Of course, we have only written out our method for the s = 1 case (where s is the number of steps of the Markov chain). New variants of our method can be constructed by taking s > 1 backward steps to the hidden node, and the same number s of forward steps to the permuted data. All of these are valid for the same reason as the s = 1 case.

5 Conclusion

We proposed a new method for permutation testing that generalizes previous methods. This idea naturally opens up new lines of theoretical and practical enquiry. In this work, we have focused on validity, but it is of course also important to examine the consistency and power of such methods. In particular, Dobriban (2022) and Kim et al. (2022) study the power of the permutation test when using the full permutation group \(\mathcal {S}_{n}\); it would be interesting to examine this question in the context of using only a subset \(S\subseteq \mathcal {S}_{n}\) or a nonuniform distribution over \(\mathcal {S}_{n}\). In addition, the theoretical guarantees for all the permutation tests considered here ensure a p-value P that is valid in the sense of satisfying \(\mathbb {P}_{H_{0}}\left \{P\leq \alpha \right \}\leq \alpha \), which means that P could potentially be quite conservative under the null (for instance, we saw this behavior when ‘fixing’ the failure example in Section 2.1). It would also be interesting to understand which types of tests reduce overly conservative outcomes.

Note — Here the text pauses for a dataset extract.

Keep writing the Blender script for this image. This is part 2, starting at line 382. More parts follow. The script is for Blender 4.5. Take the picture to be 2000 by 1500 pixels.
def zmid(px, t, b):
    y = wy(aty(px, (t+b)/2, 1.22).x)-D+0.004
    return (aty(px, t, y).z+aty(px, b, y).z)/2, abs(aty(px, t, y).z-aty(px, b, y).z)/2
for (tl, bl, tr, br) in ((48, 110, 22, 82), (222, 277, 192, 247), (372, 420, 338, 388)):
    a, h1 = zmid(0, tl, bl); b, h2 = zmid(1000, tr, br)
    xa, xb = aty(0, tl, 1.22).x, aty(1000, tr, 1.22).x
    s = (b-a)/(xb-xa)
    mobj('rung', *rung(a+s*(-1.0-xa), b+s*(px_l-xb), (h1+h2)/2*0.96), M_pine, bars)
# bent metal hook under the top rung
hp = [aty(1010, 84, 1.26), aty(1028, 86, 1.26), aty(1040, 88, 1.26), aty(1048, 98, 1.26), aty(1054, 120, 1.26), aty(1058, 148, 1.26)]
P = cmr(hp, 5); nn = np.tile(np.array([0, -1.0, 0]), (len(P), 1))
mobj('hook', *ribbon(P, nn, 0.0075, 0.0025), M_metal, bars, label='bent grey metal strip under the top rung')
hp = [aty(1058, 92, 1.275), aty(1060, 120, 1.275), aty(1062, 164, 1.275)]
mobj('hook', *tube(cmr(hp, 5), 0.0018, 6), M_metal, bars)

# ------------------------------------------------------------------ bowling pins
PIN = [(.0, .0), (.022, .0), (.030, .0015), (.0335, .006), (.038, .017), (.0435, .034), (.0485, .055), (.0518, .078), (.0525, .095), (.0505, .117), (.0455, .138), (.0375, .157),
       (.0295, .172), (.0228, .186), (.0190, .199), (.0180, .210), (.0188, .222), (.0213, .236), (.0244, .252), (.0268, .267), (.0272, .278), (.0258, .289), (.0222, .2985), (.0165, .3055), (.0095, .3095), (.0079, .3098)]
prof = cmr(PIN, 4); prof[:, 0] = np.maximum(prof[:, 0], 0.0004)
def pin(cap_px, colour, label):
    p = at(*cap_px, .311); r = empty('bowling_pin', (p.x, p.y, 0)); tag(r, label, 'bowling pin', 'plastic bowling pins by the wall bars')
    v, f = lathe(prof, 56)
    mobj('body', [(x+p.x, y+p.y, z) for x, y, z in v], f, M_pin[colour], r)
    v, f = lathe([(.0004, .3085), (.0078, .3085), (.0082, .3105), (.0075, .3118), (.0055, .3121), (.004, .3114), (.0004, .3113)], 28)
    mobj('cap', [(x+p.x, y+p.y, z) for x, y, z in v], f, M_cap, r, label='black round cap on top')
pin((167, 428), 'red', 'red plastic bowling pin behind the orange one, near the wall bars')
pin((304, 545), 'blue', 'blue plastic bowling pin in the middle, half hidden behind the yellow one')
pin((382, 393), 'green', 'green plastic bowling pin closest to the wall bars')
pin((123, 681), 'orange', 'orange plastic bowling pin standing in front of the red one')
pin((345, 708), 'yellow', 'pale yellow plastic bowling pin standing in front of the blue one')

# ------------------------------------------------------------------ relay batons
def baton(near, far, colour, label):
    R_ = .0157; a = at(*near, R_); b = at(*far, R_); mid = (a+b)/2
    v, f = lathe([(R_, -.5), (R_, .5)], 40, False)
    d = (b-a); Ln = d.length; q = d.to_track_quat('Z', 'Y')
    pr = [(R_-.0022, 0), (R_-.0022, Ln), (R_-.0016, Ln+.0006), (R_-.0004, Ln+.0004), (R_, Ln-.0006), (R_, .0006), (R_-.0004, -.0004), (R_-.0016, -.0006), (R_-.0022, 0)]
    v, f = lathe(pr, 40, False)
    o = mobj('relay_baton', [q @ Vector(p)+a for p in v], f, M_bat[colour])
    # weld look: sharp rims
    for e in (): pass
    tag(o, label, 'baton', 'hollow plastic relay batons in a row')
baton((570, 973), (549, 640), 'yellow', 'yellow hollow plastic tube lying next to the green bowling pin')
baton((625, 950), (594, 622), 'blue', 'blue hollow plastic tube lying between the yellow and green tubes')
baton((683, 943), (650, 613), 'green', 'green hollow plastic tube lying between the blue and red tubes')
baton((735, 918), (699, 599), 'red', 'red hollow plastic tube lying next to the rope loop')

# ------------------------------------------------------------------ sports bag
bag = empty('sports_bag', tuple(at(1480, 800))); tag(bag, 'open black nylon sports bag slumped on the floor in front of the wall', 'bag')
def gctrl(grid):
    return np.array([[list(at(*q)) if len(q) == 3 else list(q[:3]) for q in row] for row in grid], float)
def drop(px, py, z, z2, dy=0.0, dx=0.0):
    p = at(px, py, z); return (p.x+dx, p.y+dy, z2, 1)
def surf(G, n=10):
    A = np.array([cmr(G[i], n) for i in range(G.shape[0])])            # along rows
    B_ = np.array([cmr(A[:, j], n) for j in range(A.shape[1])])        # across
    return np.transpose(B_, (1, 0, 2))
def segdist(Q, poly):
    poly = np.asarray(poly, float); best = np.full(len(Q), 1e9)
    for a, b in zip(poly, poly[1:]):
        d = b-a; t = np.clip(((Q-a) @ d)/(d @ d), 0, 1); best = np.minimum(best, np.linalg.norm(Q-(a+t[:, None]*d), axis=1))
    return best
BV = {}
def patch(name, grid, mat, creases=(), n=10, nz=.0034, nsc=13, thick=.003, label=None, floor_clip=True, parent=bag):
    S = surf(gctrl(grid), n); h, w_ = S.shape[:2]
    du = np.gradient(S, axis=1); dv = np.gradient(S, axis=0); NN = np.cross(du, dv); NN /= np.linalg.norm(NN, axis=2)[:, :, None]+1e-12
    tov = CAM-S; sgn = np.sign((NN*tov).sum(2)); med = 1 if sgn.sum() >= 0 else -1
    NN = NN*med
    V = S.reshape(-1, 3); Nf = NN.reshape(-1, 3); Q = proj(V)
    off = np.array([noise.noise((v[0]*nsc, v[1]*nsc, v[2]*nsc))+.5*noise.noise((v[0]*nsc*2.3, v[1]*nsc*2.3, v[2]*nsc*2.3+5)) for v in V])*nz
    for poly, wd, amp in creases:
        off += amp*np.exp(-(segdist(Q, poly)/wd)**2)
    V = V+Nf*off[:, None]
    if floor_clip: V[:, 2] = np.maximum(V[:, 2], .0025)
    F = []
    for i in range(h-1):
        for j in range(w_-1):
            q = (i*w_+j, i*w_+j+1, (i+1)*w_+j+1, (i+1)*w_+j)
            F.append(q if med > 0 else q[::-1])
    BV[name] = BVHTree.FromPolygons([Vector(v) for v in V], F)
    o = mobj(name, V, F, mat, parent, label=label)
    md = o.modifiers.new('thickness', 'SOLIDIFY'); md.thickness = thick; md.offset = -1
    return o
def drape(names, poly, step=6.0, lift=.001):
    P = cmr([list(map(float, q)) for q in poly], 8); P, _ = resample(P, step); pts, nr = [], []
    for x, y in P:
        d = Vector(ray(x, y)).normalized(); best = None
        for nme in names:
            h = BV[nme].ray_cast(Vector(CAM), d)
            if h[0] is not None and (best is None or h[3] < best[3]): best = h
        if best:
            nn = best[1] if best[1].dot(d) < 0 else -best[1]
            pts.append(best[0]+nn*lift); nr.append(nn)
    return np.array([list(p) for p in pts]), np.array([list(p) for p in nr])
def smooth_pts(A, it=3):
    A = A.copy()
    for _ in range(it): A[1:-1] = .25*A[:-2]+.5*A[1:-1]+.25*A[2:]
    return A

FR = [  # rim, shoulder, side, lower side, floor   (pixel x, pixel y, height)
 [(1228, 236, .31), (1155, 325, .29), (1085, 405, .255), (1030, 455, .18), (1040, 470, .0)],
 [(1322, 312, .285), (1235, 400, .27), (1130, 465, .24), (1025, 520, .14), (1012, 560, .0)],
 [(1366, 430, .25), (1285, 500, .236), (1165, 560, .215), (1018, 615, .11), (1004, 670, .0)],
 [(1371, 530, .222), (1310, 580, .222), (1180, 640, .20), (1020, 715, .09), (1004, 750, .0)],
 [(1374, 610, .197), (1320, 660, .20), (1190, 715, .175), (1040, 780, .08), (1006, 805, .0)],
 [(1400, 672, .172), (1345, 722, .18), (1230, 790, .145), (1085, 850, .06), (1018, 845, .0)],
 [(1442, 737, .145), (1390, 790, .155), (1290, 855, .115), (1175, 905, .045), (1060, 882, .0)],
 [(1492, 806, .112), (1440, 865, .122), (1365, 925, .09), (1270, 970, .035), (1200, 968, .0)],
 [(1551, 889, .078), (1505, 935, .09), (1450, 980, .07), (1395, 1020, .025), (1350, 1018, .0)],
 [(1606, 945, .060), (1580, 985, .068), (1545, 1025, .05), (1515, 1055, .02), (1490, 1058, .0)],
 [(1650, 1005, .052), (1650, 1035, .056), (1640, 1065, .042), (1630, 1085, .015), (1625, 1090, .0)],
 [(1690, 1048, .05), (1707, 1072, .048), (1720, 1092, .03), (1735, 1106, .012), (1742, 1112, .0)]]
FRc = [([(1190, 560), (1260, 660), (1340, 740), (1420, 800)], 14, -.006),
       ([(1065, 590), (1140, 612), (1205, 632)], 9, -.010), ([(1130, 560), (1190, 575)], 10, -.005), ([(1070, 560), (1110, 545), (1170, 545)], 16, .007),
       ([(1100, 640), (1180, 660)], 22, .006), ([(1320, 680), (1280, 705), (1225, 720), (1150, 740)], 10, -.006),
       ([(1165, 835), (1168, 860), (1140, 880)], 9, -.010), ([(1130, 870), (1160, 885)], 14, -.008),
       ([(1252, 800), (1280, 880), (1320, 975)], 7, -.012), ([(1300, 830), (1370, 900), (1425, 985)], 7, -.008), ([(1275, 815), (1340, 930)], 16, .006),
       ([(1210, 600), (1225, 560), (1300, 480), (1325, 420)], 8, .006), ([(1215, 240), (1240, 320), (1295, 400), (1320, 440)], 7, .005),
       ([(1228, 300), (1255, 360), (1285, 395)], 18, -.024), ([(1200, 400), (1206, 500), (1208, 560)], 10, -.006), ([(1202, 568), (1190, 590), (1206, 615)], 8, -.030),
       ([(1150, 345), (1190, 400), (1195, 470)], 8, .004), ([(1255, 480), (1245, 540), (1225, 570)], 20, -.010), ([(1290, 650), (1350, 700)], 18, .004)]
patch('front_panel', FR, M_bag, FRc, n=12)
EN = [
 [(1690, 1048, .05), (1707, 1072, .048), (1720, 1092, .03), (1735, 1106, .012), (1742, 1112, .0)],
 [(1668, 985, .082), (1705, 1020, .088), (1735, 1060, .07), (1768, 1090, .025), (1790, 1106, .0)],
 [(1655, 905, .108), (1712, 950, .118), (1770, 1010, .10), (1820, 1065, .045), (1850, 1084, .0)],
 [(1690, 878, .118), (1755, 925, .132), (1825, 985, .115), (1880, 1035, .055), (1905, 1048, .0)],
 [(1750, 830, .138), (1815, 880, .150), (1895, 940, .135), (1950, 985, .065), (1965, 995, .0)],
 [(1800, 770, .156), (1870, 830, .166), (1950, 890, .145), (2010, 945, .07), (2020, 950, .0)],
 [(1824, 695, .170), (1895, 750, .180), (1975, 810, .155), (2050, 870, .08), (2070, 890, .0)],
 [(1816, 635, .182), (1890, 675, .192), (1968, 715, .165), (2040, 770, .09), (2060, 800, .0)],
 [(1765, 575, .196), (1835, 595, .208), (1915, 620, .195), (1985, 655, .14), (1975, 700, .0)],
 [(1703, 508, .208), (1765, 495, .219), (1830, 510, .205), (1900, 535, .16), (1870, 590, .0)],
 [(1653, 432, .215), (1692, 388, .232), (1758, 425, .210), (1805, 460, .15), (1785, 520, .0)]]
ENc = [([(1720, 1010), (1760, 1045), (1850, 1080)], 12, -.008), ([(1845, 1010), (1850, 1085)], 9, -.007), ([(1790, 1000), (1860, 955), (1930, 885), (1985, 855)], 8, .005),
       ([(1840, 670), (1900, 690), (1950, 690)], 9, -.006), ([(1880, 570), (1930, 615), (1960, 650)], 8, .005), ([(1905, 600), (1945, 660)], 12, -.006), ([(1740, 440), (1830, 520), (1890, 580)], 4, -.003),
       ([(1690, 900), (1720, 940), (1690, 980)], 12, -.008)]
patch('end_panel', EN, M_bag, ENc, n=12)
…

In conclusion, it is perhaps remarkable that one can still gain new understanding about classical permutation methods. In turn, this enhanced understanding can inform other areas of inference. As an example, the results from this paper were motivated by questions in conformal prediction (Vovk et al. 2005), a method for distribution-free predictive inference. Classically, conformal prediction has relied on exchangeability of data points (e.g., training and test data are drawn i.i.d. from the same unknown distribution), and thus the joint distribution of the data (including both training samples and a test point) is invariant under an arbitrary permutation. In contrast, in our recent work (Barber et al. 2023), we studied the problem of constructing prediction intervals when the data do not satisfy exchangeability; for instance, the distribution of observations may simply drift over time in an unknown fashion. Thus the data is no longer invariant under an arbitrary permutation, and so we instead restrict attention to a weighted distribution over simple permutations that only swap the test point with a random training point, which at least approximately preserve the distribution of the data. These swaps clearly do not form a subgroup of permutations, and are weighted non-uniformly; understanding how permutation tests operate in this setting, as in Theorem 2.1, is key to the findings in our aforementioned work.